(Collected data entries)
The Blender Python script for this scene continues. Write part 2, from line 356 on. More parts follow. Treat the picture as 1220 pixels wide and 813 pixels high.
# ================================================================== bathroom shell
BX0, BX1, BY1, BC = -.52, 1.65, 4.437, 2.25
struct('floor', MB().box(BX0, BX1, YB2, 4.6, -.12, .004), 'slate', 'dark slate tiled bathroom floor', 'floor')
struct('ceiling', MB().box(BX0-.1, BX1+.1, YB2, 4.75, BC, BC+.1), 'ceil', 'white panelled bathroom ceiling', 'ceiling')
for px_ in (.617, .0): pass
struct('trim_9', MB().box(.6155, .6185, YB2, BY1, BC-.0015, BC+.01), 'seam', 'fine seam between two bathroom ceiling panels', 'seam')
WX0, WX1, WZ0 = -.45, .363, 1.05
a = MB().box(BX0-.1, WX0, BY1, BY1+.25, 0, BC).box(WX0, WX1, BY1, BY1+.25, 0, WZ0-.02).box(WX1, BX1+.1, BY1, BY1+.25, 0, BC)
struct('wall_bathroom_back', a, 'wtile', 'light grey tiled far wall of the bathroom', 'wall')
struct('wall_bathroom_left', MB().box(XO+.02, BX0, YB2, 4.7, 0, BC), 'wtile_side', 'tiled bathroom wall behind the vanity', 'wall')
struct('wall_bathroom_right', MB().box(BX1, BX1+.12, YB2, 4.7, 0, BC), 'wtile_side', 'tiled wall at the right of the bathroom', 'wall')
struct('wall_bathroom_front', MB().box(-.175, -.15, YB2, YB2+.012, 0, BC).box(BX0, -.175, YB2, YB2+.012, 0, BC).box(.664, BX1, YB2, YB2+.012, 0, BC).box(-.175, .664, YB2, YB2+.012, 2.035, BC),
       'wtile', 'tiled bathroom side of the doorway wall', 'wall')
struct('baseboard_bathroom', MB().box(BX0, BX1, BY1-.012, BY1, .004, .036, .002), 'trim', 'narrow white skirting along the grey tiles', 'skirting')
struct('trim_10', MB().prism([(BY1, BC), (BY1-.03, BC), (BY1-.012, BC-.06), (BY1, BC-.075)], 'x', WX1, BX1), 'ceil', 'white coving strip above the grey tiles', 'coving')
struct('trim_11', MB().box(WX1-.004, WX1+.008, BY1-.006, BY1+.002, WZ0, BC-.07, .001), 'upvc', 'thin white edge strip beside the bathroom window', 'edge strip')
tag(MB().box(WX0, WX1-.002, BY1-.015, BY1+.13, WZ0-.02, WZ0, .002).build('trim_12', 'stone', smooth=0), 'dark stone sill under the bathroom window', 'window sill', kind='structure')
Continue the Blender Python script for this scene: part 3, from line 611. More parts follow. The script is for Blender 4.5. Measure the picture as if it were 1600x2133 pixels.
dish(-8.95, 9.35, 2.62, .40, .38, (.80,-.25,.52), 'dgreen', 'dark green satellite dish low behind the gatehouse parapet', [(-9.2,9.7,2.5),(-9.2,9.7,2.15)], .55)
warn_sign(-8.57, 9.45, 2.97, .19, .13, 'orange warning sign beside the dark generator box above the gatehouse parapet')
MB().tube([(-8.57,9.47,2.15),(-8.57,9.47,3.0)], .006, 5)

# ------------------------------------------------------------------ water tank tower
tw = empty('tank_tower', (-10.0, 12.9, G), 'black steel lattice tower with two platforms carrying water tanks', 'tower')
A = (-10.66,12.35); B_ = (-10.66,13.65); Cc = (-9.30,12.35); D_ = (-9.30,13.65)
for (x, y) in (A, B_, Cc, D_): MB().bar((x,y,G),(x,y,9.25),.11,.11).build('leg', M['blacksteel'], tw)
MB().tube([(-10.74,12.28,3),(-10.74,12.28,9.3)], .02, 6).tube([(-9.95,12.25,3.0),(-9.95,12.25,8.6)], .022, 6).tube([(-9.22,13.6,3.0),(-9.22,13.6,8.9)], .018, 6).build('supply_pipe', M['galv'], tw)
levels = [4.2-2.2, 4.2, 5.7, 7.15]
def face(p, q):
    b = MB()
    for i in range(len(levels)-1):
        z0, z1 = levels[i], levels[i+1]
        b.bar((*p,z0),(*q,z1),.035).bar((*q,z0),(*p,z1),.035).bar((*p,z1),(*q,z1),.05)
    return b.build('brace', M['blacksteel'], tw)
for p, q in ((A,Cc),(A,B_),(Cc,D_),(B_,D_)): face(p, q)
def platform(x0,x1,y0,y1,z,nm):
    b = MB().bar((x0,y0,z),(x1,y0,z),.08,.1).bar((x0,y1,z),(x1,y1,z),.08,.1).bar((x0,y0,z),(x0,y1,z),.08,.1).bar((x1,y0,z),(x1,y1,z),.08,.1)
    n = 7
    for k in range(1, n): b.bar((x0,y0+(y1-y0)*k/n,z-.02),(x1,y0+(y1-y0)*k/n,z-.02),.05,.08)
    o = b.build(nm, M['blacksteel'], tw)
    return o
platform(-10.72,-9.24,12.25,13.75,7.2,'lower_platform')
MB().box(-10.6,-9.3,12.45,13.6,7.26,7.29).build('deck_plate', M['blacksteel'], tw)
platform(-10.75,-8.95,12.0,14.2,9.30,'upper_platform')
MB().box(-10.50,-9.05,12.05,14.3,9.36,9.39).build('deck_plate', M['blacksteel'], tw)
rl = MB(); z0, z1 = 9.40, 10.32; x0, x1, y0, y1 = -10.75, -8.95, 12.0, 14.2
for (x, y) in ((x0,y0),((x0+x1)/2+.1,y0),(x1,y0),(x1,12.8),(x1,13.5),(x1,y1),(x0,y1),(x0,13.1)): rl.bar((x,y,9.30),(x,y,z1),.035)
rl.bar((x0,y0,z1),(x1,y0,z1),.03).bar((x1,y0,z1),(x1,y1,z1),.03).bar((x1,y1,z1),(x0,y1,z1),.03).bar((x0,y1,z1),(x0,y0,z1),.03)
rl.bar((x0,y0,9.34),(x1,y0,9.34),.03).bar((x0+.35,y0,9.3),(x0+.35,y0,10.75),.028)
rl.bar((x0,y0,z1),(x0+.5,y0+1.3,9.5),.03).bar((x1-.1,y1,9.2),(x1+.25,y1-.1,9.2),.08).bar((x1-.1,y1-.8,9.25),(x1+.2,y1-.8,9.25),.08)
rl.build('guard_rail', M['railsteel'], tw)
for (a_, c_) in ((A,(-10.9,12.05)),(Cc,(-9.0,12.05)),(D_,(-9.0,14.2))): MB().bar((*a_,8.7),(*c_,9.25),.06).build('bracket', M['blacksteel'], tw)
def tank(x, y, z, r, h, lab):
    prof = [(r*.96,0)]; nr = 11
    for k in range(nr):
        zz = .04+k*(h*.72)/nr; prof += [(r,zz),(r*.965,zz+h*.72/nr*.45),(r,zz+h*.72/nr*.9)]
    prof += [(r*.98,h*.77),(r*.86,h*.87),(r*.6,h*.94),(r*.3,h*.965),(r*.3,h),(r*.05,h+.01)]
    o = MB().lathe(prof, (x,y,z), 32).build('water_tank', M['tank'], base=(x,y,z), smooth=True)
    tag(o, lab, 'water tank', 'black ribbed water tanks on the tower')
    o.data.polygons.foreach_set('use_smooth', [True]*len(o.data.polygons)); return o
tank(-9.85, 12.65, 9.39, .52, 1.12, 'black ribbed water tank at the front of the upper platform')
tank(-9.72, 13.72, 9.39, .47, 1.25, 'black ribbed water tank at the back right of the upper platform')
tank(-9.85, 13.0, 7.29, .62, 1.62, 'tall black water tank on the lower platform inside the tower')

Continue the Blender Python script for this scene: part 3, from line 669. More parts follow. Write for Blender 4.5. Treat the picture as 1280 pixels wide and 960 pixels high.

THE PROBLEM: Each record above should be repeated exactly as it appears.

THE SOLUTION:
The Blender Python script for this scene continues. Write part 2, from line 356 on. More parts follow. Treat the picture as 1220 pixels wide and 813 pixels high.
# ================================================================== bathroom shell
BX0, BX1, BY1, BC = -.52, 1.65, 4.437, 2.25
struct('floor', MB().box(BX0, BX1, YB2, 4.6, -.12, .004), 'slate', 'dark slate tiled bathroom floor', 'floor')
struct('ceiling', MB().box(BX0-.1, BX1+.1, YB2, 4.75, BC, BC+.1), 'ceil', 'white panelled bathroom ceiling', 'ceiling')
for px_ in (.617, .0): pass
struct('trim_9', MB().box(.6155, .6185, YB2, BY1, BC-.0015, BC+.01), 'seam', 'fine seam between two bathroom ceiling panels', 'seam')
WX0, WX1, WZ0 = -.45, .363, 1.05
a = MB().box(BX0-.1, WX0, BY1, BY1+.25, 0, BC).box(WX0, WX1, BY1, BY1+.25, 0, WZ0-.02).box(WX1, BX1+.1, BY1, BY1+.25, 0, BC)
struct('wall_bathroom_back', a, 'wtile', 'light grey tiled far wall of the bathroom', 'wall')
struct('wall_bathroom_left', MB().box(XO+.02, BX0, YB2, 4.7, 0, BC), 'wtile_side', 'tiled bathroom wall behind the vanity', 'wall')
struct('wall_bathroom_right', MB().box(BX1, BX1+.12, YB2, 4.7, 0, BC), 'wtile_side', 'tiled wall at the right of the bathroom', 'wall')
struct('wall_bathroom_front', MB().box(-.175, -.15, YB2, YB2+.012, 0, BC).box(BX0, -.175, YB2, YB2+.012, 0, BC).box(.664, BX1, YB2, YB2+.012, 0, BC).box(-.175, .664, YB2, YB2+.012, 2.035, BC),
       'wtile', 'tiled bathroom side of the doorway wall', 'wall')
struct('baseboard_bathroom', MB().box(BX0, BX1, BY1-.012, BY1, .004, .036, .002), 'trim', 'narrow white skirting along the grey tiles', 'skirting')
struct('trim_10', MB().prism([(BY1, BC), (BY1-.03, BC), (BY1-.012, BC-.06), (BY1, BC-.075)], 'x', WX1, BX1), 'ceil', 'white coving strip above the grey tiles', 'coving')
struct('trim_11', MB().box(WX1-.004, WX1+.008, BY1-.006, BY1+.002, WZ0, BC-.07, .001), 'upvc', 'thin white edge strip beside the bathroom window', 'edge strip')
tag(MB().box(WX0, WX1-.002, BY1-.015, BY1+.13, WZ0-.02, WZ0, .002).build('trim_12', 'stone', smooth=0), 'dark stone sill under the bathroom window', 'window sill', kind='structure')
Continue the Blender Python script for this scene: part 3, from line 611. More parts follow. The script is for Blender 4.5. Measure the picture as if it were 1600x2133 pixels.
dish(-8.95, 9.35, 2.62, .40, .38, (.80,-.25,.52), 'dgreen', 'dark green satellite dish low behind the gatehouse parapet', [(-9.2,9.7,2.5),(-9.2,9.7,2.15)], .55)
warn_sign(-8.57, 9.45, 2.97, .19, .13, 'orange warning sign beside the dark generator box above the gatehouse parapet')
MB().tube([(-8.57,9.47,2.15),(-8.57,9.47,3.0)], .006, 5)

# ------------------------------------------------------------------ water tank tower
tw = empty('tank_tower', (-10.0, 12.9, G), 'black steel lattice tower with two platforms carrying water tanks', 'tower')
A = (-10.66,12.35); B_ = (-10.66,13.65); Cc = (-9.30,12.35); D_ = (-9.30,13.65)
for (x, y) in (A, B_, Cc, D_): MB().bar((x,y,G),(x,y,9.25),.11,.11).build('leg', M['blacksteel'], tw)
MB().tube([(-10.74,12.28,3),(-10.74,12.28,9.3)], .02, 6).tube([(-9.95,12.25,3.0),(-9.95,12.25,8.6)], .022, 6).tube([(-9.22,13.6,3.0),(-9.22,13.6,8.9)], .018, 6).build('supply_pipe', M['galv'], tw)
levels = [4.2-2.2, 4.2, 5.7, 7.15]
def face(p, q):
    b = MB()
    for i in range(len(levels)-1):
        z0, z1 = levels[i], levels[i+1]
        b.bar((*p,z0),(*q,z1),.035).bar((*q,z0),(*p,z1),.035).bar((*p,z1),(*q,z1),.05)
    return b.build('brace', M['blacksteel'], tw)
for p, q in ((A,Cc),(A,B_),(Cc,D_),(B_,D_)): face(p, q)
def platform(x0,x1,y0,y1,z,nm):
    b = MB().bar((x0,y0,z),(x1,y0,z),.08,.1).bar((x0,y1,z),(x1,y1,z),.08,.1).bar((x0,y0,z),(x0,y1,z),.08,.1).bar((x1,y0,z),(x1,y1,z),.08,.1)
    n = 7
    for k in range(1, n): b.bar((x0,y0+(y1-y0)*k/n,z-.02),(x1,y0+(y1-y0)*k/n,z-.02),.05,.08)
    o = b.build(nm, M['blacksteel'], tw)
    return o
platform(-10.72,-9.24,12.25,13.75,7.2,'lower_platform')
MB().box(-10.6,-9.3,12.45,13.6,7.26,7.29).build('deck_plate', M['blacksteel'], tw)
platform(-10.75,-8.95,12.0,14.2,9.30,'upper_platform')
MB().box(-10.50,-9.05,12.05,14.3,9.36,9.39).build('deck_plate', M['blacksteel'], tw)
rl = MB(); z0, z1 = 9.40, 10.32; x0, x1, y0, y1 = -10.75, -8.95, 12.0, 14.2
for (x, y) in ((x0,y0),((x0+x1)/2+.1,y0),(x1,y0),(x1,12.8),(x1,13.5),(x1,y1),(x0,y1),(x0,13.1)): rl.bar((x,y,9.30),(x,y,z1),.035)
rl.bar((x0,y0,z1),(x1,y0,z1),.03).bar((x1,y0,z1),(x1,y1,z1),.03).bar((x1,y1,z1),(x0,y1,z1),.03).bar((x0,y1,z1),(x0,y0,z1),.03)
rl.bar((x0,y0,9.34),(x1,y0,9.34),.03).bar((x0+.35,y0,9.3),(x0+.35,y0,10.75),.028)
rl.bar((x0,y0,z1),(x0+.5,y0+1.3,9.5),.03).bar((x1-.1,y1,9.2),(x1+.25,y1-.1,9.2),.08).bar((x1-.1,y1-.8,9.25),(x1+.2,y1-.8,9.25),.08)
rl.build('guard_rail', M['railsteel'], tw)
for (a_, c_) in ((A,(-10.9,12.05)),(Cc,(-9.0,12.05)),(D_,(-9.0,14.2))): MB().bar((*a_,8.7),(*c_,9.25),.06).build('bracket', M['blacksteel'], tw)
def tank(x, y, z, r, h, lab):
    prof = [(r*.96,0)]; nr = 11
    for k in range(nr):
        zz = .04+k*(h*.72)/nr; prof += [(r,zz),(r*.965,zz+h*.72/nr*.45),(r,zz+h*.72/nr*.9)]
    prof += [(r*.98,h*.77),(r*.86,h*.87),(r*.6,h*.94),(r*.3,h*.965),(r*.3,h),(r*.05,h+.01)]
    o = MB().lathe(prof, (x,y,z), 32).build('water_tank', M['tank'], base=(x,y,z), smooth=True)
    tag(o, lab, 'water tank', 'black ribbed water tanks on the tower')
    o.data.polygons.foreach_set('use_smooth', [True]*len(o.data.polygons)); return o
tank(-9.85, 12.65, 9.39, .52, 1.12, 'black ribbed water tank at the front of the upper platform')
tank(-9.72, 13.72, 9.39, .47, 1.25, 'black ribbed water tank at the back right of the upper platform')
tank(-9.85, 13.0, 7.29, .62, 1.62, 'tall black water tank on the lower platform inside the tower')

Continue the Blender Python script for this scene: part 3, from line 669. More parts follow. Write for Blender 4.5. Treat the picture as 1280 pixels wide and 960 pixels high.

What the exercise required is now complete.